Mahmoud Tawalbeh couldn't sit still any longer. The Islamic militant, who believes he is marked for death by Israel, broke off an interview after spotting an Israeli plane hovering over this West Bank town.

An hour later, Tawalbeh's friend and fellow militant, Nazih Abu Sabaa was killed in a car explosion. Palestinian security officials said the bomb in the car was detonated from the plane Tawalbeh had seen earlier.

The explosion went off just 500 yards from where Tawalbeh, 23, had been meeting with a reporter.

In the past 16 months of fighting, Israel has used missiles and bombs to kill dozens of Palestinian militants accused of involvement in attacks on Israelis.

Tawalbeh has every reason to fear what the Israelis call targeted killings. The Palestinians say they are assassinations.

Since fighting broke out in September 2000, Tawalbeh, a local leader of the Islamic Jihad group, has sent more than a dozen gunmen and suicide bombers to Israel, including his younger brother Morad, 22, who was intercepted and killed by Israeli security forces shortly before he was to carry out a suicide bombing.

For his interview with The Associated Press, Tawalbeh switched venues several times before finally turning up hours late, flanked by bodyguards and disguised as a Palestinian policeman.

In the Jenin area, Tawalbeh is the successor of Islamic Jihad leader Iyad Hardan, who was killed in April when he picked up a booby-trapped phone.

Tawalbeh is filled with a desperate urgency to inflict as much damage on Israel as possible. Asked what would prompt him to lay down his arms, he said: "Only death can stop me."

Tawalbeh is unrepentant, even about sending his brother to his death. "It was hard, but I feel really strongly about it," Tawalbeh said of his brother's suicide mission. "I'm the leader, I can't send others and save my brother."

A thin, slightly built man with dark features, Tawalbeh said he joined Islamic Jihad after violence broke out in September 2000. Watching his friends being killed in fighting made him "very desperate to do something."

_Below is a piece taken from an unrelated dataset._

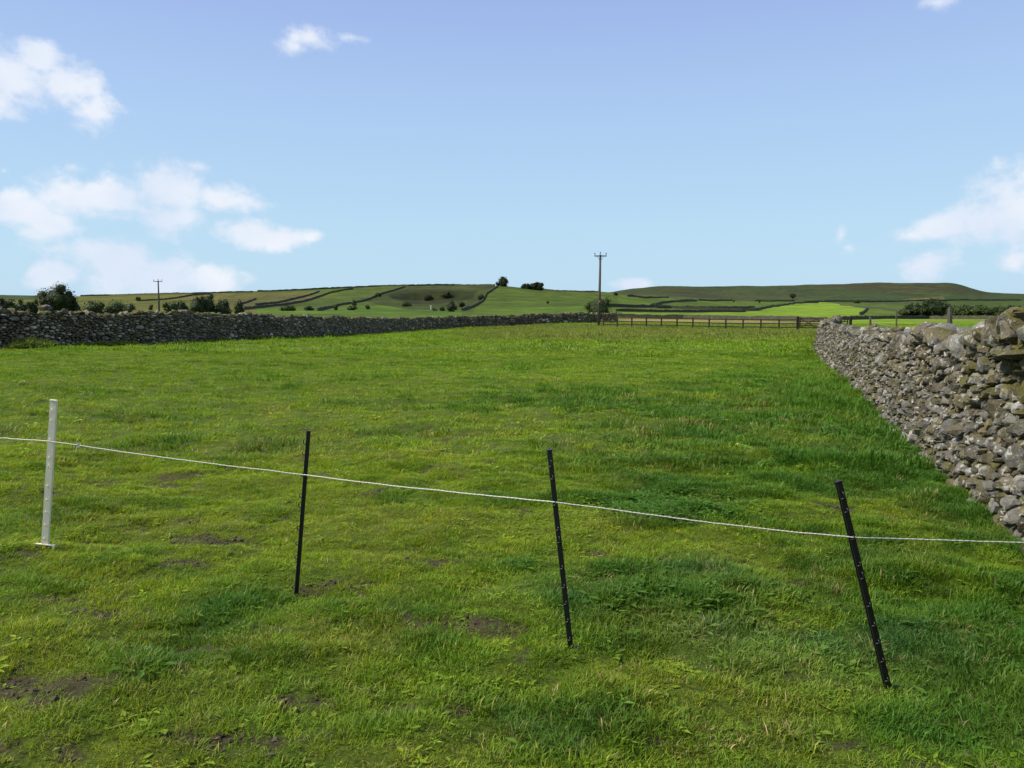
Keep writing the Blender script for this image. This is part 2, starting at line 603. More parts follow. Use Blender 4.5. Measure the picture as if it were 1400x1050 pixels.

He recalled an explosion last year which killed two members of the Al Aqsa Brigades, a militia affiliated with Palestinian leader Yasser Arafat's Fatah movement.

Tawalbeh said he had been speaking to them only moments earlier. "I was the first one who saw them, I saw their bodies burning, I couldn't help them, I lost my mind," Tawalbeh said.

The popularity of radical Islamic groups has soared in the past 16 months, as Israel has blockaded several Palestinian towns.

Palestinians angrily attacked Palestinian security headquarters in Jenin when they heard Tawalbeh had been arrested and placed in a Nablus jail several months ago. He was released two weeks ago, during an Israeli air strike.

There is no room for compromise or peace with Israel, Tawalbeh said.

Addressing Israelis, he said: "If you want peace, go back to the United States, or the lands you came from."

"This is the only way we can make peace with the Israelis."